Give the listing again exactly, omitting its images.

>> BEGIN AVAILABLE DATA

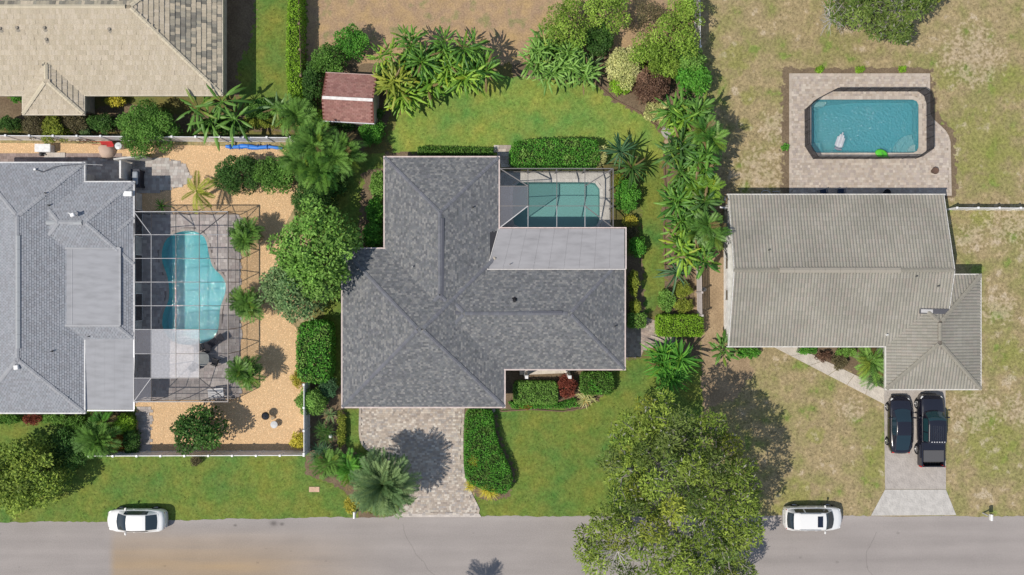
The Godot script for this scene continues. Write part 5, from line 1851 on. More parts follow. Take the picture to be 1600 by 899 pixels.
	make_car(o, [[-0.95, 0.93, 1.14, 1.2], [0.5, 0.95, 1.14, 1.2], [1.2, 0.95, 1.13, 1.2], [1.9, 0.94, 1.08, 1.16], [2.45, 0.88, 1.0, 1.06], [2.68, 0.74, 0.88, 0.92], [2.76, 0.55, 0.76, 0.78]],
		[[-0.93, 0.86, 0.7, 1.16, 1.72], [-0.8, 0.87, 0.72, 1.16, 1.8], [0.55, 0.88, 0.72, 1.16, 1.83], [0.8, 0.88, 0.71, 1.16, 1.78], [1.4, 0.82, 0.72, 1.16, 1.22]],
		{"front": [0.8, 1.36], "back": [-9.0, -8.0], "sides": [[-0.82, -0.12], [-0.04, 0.95]]}, black, [[1.95, 0.97], [-1.72, 0.97]], 0.41,
		{"mirror": [1.02, 1.26, 1.12], "headlight": [2.5, 0.86, 0.7], "taillight": [-2.92, 0.92, 0.86, 0.34], "handles": [-0.55, 0.4], "belt": 1.12, "half": 0.95, "glass": lin(0.015, 0.04, 0.05)})
	var bed := Shape.new()
	var ch := lin(0.02, 0.02, 0.022)
	for z in [1.0, -1.0]:
		bed.box(Vector3(-1.96, 0.8, z * 0.88), Vector3(1.98, 0.72, 0.14), black, Basis(), 0.04)
		bed.box(Vector3(-1.72, 0.95, z * 0.98), Vector3(1.15, 0.24, 0.12), black, Basis(), 0.06)
	bed.box(Vector3(-1.0, 0.82, 0), Vector3(0.06, 0.7, 1.66), black)
	obj("bed_side", bed, M.car_paint, o)
	var bf := Shape.new()
	bf.box(Vector3(-1.96, 0.6, 0), Vector3(1.9, 0.06, 1.64), ch)
	for k in 7: bf.box(Vector3(-1.96, 0.64, -0.66 + k * 0.22), Vector3(1.86, 0.03, 0.07), ch * 1.5)
	obj("bed_floor", bf, M.rubber, o)
	var gate := Shape.new()
	gate.box(Vector3(-2.93, 0.82, 0), Vector3(0.09, 0.68, 1.72), black, Basis(), 0.03)
	obj("tailgate", gate, M.car_paint, o)
	var cov := Shape.new()
	cov.box(Vector3(-1.3, 1.17, 0), Vector3(0.62, 0.04, 1.68), black, Basis(), 0.015)
	obj("bed_lid", cov, M.car_paint, o)
	var cov2 := Shape.new()
	cov2.box(Vector3(-2.08, 1.16, 0), Vector3(0.92, 0.035, 1.62), lin(0.11, 0.11, 0.12), Basis(), 0.012)
	obj("bed_cover", cov2, M.cloth, o)
	for k in 8:
		var rib := Shape.new()
		rib.box(Vector3(-0.12, 1.842, -0.56 + k * 0.16), Vector3(1.15, 0.025, 0.05), lin(0.014, 0.016, 0.03), Basis(), 0.008)
		obj("roof_rib", rib, M.car_paint, o)
		if k < 6:
			var lampy := Shape.new()
			lampy.box(Vector3(-0.84, 1.83, -0.5 + k * 0.2), Vector3(0.07, 0.05, 0.1), lin(0.6, 0.6, 0.62), Basis(), 0.015)
			obj("roof_light", lampy, M.lamp_glass, o)

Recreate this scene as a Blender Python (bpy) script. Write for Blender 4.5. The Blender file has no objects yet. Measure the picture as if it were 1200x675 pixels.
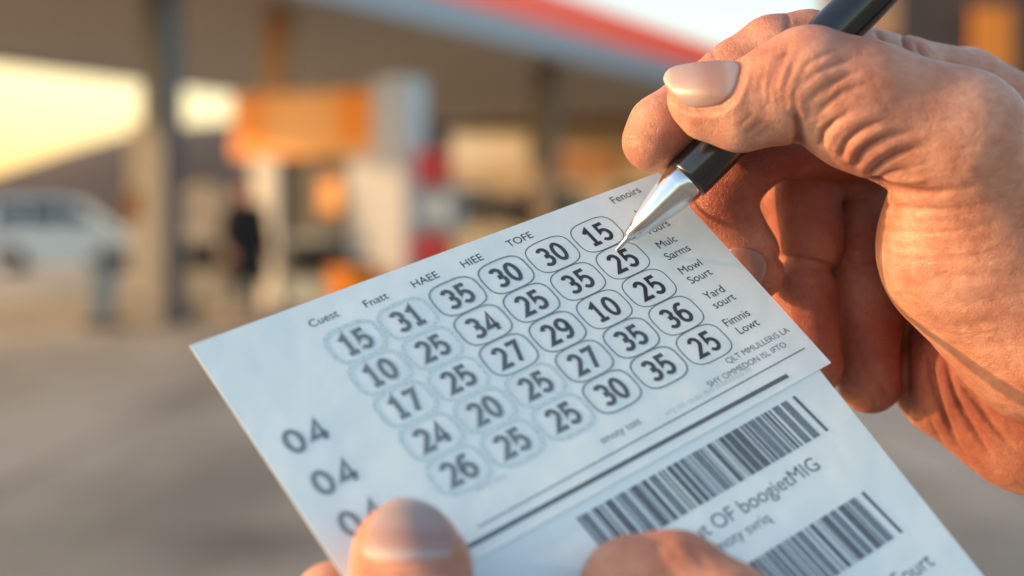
import bpy, bmesh, math, random
import numpy as np
from mathutils import Vector, Matrix

random.seed(4)
scene = bpy.context.scene
COL = scene.collection
R = math.radians

# ------------------------------------------------------------------ camera
F = 1750.0                      # focal length in pixels of a 1200 px wide frame
PITCH = R(2.47)
CAM = np.array([0.0, 0.0, 1.3])
RIGHT = np.array([1.0, 0, 0])
FWD = np.array([0, math.cos(PITCH), -math.sin(PITCH)])
UP = np.array([0, math.sin(PITCH), math.cos(PITCH)])
cd = bpy.data.cameras.new('camera')
cam = bpy.data.objects.new('camera', cd)
COL.objects.link(cam)
cam.location = CAM
cam.rotation_euler = (math.pi / 2 - PITCH, 0, 0)
cd.sensor_width = 36
cd.lens = 36 * F / 1200
cd.clip_start = 0.02
cd.clip_end = 5000
cd.dof.use_dof = True
cd.dof.focus_distance = 0.360
cd.dof.aperture_fstop = 6.8
cd.dof.aperture_blades = 0
scene.camera = cam


def px(u, v, z):
    """point (camera axes, mm) seen at pixel u, v of the 1200x675 frame at depth z mm"""
    return np.array([(u - 600) * z / F, (v - 337.5) * z / F, z], float)


def to_world(P):
    P = np.asarray(P, float) / 1000.0
    return CAM + P[..., 0:1] * RIGHT - P[..., 1:2] * UP + P[..., 2:3] * FWD


# ------------------------------------------------------------------ helpers
def tag(o, label=None, cat=None, group=None, kind=None):
    if label: o['label'] = label
    if cat: o['category'] = cat
    if group: o['group'] = group
    if kind: o['kind'] = kind
    return o


def empty(name, loc=(0, 0, 0), rz=0.0):
    o = bpy.data.objects.new(name, None)
    o.empty_display_size = 0.1
    COL.objects.link(o)
    o.location = loc
    o.rotation_euler = (0, 0, rz)
    return o


def link_mesh(name, me, mats, parent=None, loc=None):
    o = bpy.data.objects.new(name, me)
    COL.objects.link(o)
    for m in (mats if isinstance(mats, (list, tuple)) else [mats]):
        me.materials.append(m)
    if parent: o.parent = parent
    if loc is not None: o.location = loc
    return o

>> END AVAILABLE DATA

## TASK RESULT
The Godot script for this scene continues. Write part 5, from line 1851 on. More parts follow. Take the picture to be 1600 by 899 pixels.
	make_car(o, [[-0.95, 0.93, 1.14, 1.2], [0.5, 0.95, 1.14, 1.2], [1.2, 0.95, 1.13, 1.2], [1.9, 0.94, 1.08, 1.16], [2.45, 0.88, 1.0, 1.06], [2.68, 0.74, 0.88, 0.92], [2.76, 0.55, 0.76, 0.78]],
		[[-0.93, 0.86, 0.7, 1.16, 1.72], [-0.8, 0.87, 0.72, 1.16, 1.8], [0.55, 0.88, 0.72, 1.16, 1.83], [0.8, 0.88, 0.71, 1.16, 1.78], [1.4, 0.82, 0.72, 1.16, 1.22]],
		{"front": [0.8, 1.36], "back": [-9.0, -8.0], "sides": [[-0.82, -0.12], [-0.04, 0.95]]}, black, [[1.95, 0.97], [-1.72, 0.97]], 0.41,
		{"mirror": [1.02, 1.26, 1.12], "headlight": [2.5, 0.86, 0.7], "taillight": [-2.92, 0.92, 0.86, 0.34], "handles": [-0.55, 0.4], "belt": 1.12, "half": 0.95, "glass": lin(0.015, 0.04, 0.05)})
	var bed := Shape.new()
	var ch := lin(0.02, 0.02, 0.022)
	for z in [1.0, -1.0]:
		bed.box(Vector3(-1.96, 0.8, z * 0.88), Vector3(1.98, 0.72, 0.14), black, Basis(), 0.04)
		bed.box(Vector3(-1.72, 0.95, z * 0.98), Vector3(1.15, 0.24, 0.12), black, Basis(), 0.06)
	bed.box(Vector3(-1.0, 0.82, 0), Vector3(0.06, 0.7, 1.66), black)
	obj("bed_side", bed, M.car_paint, o)
	var bf := Shape.new()
	bf.box(Vector3(-1.96, 0.6, 0), Vector3(1.9, 0.06, 1.64), ch)
	for k in 7: bf.box(Vector3(-1.96, 0.64, -0.66 + k * 0.22), Vector3(1.86, 0.03, 0.07), ch * 1.5)
	obj("bed_floor", bf, M.rubber, o)
	var gate := Shape.new()
	gate.box(Vector3(-2.93, 0.82, 0), Vector3(0.09, 0.68, 1.72), black, Basis(), 0.03)
	obj("tailgate", gate, M.car_paint, o)
	var cov := Shape.new()
	cov.box(Vector3(-1.3, 1.17, 0), Vector3(0.62, 0.04, 1.68), black, Basis(), 0.015)
	obj("bed_lid", cov, M.car_paint, o)
	var cov2 := Shape.new()
	cov2.box(Vector3(-2.08, 1.16, 0), Vector3(0.92, 0.035, 1.62), lin(0.11, 0.11, 0.12), Basis(), 0.012)
	obj("bed_cover", cov2, M.cloth, o)
	for k in 8:
		var rib := Shape.new()
		rib.box(Vector3(-0.12, 1.842, -0.56 + k * 0.16), Vector3(1.15, 0.025, 0.05), lin(0.014, 0.016, 0.03), Basis(), 0.008)
		obj("roof_rib", rib, M.car_paint, o)
		if k < 6:
			var lampy := Shape.new()
			lampy.box(Vector3(-0.84, 1.83, -0.5 + k * 0.2), Vector3(0.07, 0.05, 0.1), lin(0.6, 0.6, 0.62), Basis(), 0.015)
			obj("roof_light", lampy, M.lamp_glass, o)

Recreate this scene as a Blender Python (bpy) script. Write for Blender 4.5. The Blender file has no objects yet. Measure the picture as if it were 1200x675 pixels.
import bpy, bmesh, math, random
import numpy as np
from mathutils import Vector, Matrix

random.seed(4)
scene = bpy.context.scene
COL = scene.collection
R = math.radians

# ------------------------------------------------------------------ camera
F = 1750.0                      # focal length in pixels of a 1200 px wide frame
PITCH = R(2.47)
CAM = np.array([0.0, 0.0, 1.3])
RIGHT = np.array([1.0, 0, 0])
FWD = np.array([0, math.cos(PITCH), -math.sin(PITCH)])
UP = np.array([0, math.sin(PITCH), math.cos(PITCH)])
cd = bpy.data.cameras.new('camera')
cam = bpy.data.objects.new('camera', cd)
COL.objects.link(cam)
cam.location = CAM
cam.rotation_euler = (math.pi / 2 - PITCH, 0, 0)
cd.sensor_width = 36
cd.lens = 36 * F / 1200
cd.clip_start = 0.02
cd.clip_end = 5000
cd.dof.use_dof = True
cd.dof.focus_distance = 0.360
cd.dof.aperture_fstop = 6.8
cd.dof.aperture_blades = 0
scene.camera = cam


def px(u, v, z):
    """point (camera axes, mm) seen at pixel u, v of the 1200x675 frame at depth z mm"""
    return np.array([(u - 600) * z / F, (v - 337.5) * z / F, z], float)


def to_world(P):
    P = np.asarray(P, float) / 1000.0
    return CAM + P[..., 0:1] * RIGHT - P[..., 1:2] * UP + P[..., 2:3] * FWD


# ------------------------------------------------------------------ helpers
def tag(o, label=None, cat=None, group=None, kind=None):
    if label: o['label'] = label
    if cat: o['category'] = cat
    if group: o['group'] = group
    if kind: o['kind'] = kind
    return o


def empty(name, loc=(0, 0, 0), rz=0.0):
    o = bpy.data.objects.new(name, None)
    o.empty_display_size = 0.1
    COL.objects.link(o)
    o.location = loc
    o.rotation_euler = (0, 0, rz)
    return o


def link_mesh(name, me, mats, parent=None, loc=None):
    o = bpy.data.objects.new(name, me)
    COL.objects.link(o)
    for m in (mats if isinstance(mats, (list, tuple)) else [mats]):
        me.materials.append(m)
    if parent: o.parent = parent
    if loc is not None: o.location = loc
    return o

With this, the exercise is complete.